川上:そうすると、日本の文化の普遍性って、むしろ日本人に似た感性を持ってる人がどれだけ世界にいるのかに依存してるんじゃないのかなって。

 

那覇:意外といるって思ったほうがいいですよね。

 

川上:はい。

 

那覇:中国の場合は西洋的な自由を認めたら、自分の国の体制が潰れると思い込まないで、ちょっと自信を持ったほうがいいのと同じように、日本の場合はどうせ特殊だから、世界で正しく理解されないって思い込むんじゃなくて、似たやつは意外と世界中にいるぞと。

 

川上:むしろ増えると思うんですよ。

 

鈴木:1億3千万がいけないと、僕は思ってるんですよ。

 

那覇:人口のサイズが良くないってことですか?

 

鈴木:例えば映画だったら、国内で商売出来ちゃうもん。
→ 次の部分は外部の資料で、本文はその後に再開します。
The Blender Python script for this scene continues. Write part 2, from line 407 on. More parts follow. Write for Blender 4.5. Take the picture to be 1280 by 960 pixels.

成立しちゃうんですよ。

 

那覇:ドメスティックにいけちゃうから逆に、、

 

鈴木:これが5000万人になれば、それはもう出来なくなるから。外国に行かざるを得なくなるんですよ。

 

那覇:じゃあ韓国化した方がいいと?

 

鈴木:そうそう(笑)あるいはもっと増えちゃうか。

 

那覇:なるほど。

 

ーナレーションー

 

歴史の解釈は様々です。時代とともに新たな発見も生まれます。

 

今年33歳の若き歴史学者が探求する真実とは。與那覇潤・著『中国化する日本 日中「文明の衝突」一千年史』は、文芸春秋社から発売されています。

 

 

鈴木ナウシカラピュタの解釈も面白かったです。

 

那覇:いや、恐縮です!

 

鈴木:(笑)

 

那覇もう怒られるんじゃないかとドキドキしながらやってきて。

 

鈴木:僕は提供したものは、それを観た人がどう解釈しようが色々あるんだと思ってるんで。僕の立場だとね。

 

那覇:中華文明的ですね(笑)

 

鈴木:だから僕そんな怒んないんですよ。

 

那覇:よかったです。

 

鈴木:一部の人は怒るでしょうけどね。

 

那覇:メチャメチャラジオで怒られてるのを、学生に聴かれて僕はどうなるのかなと。

 

川上:(笑)

 

那覇:先生偉そうに授業してたけど、作った人に訊いたらメッチャ怒られてたぞと(笑)学生に後ろ指さされて生きていくのかなと。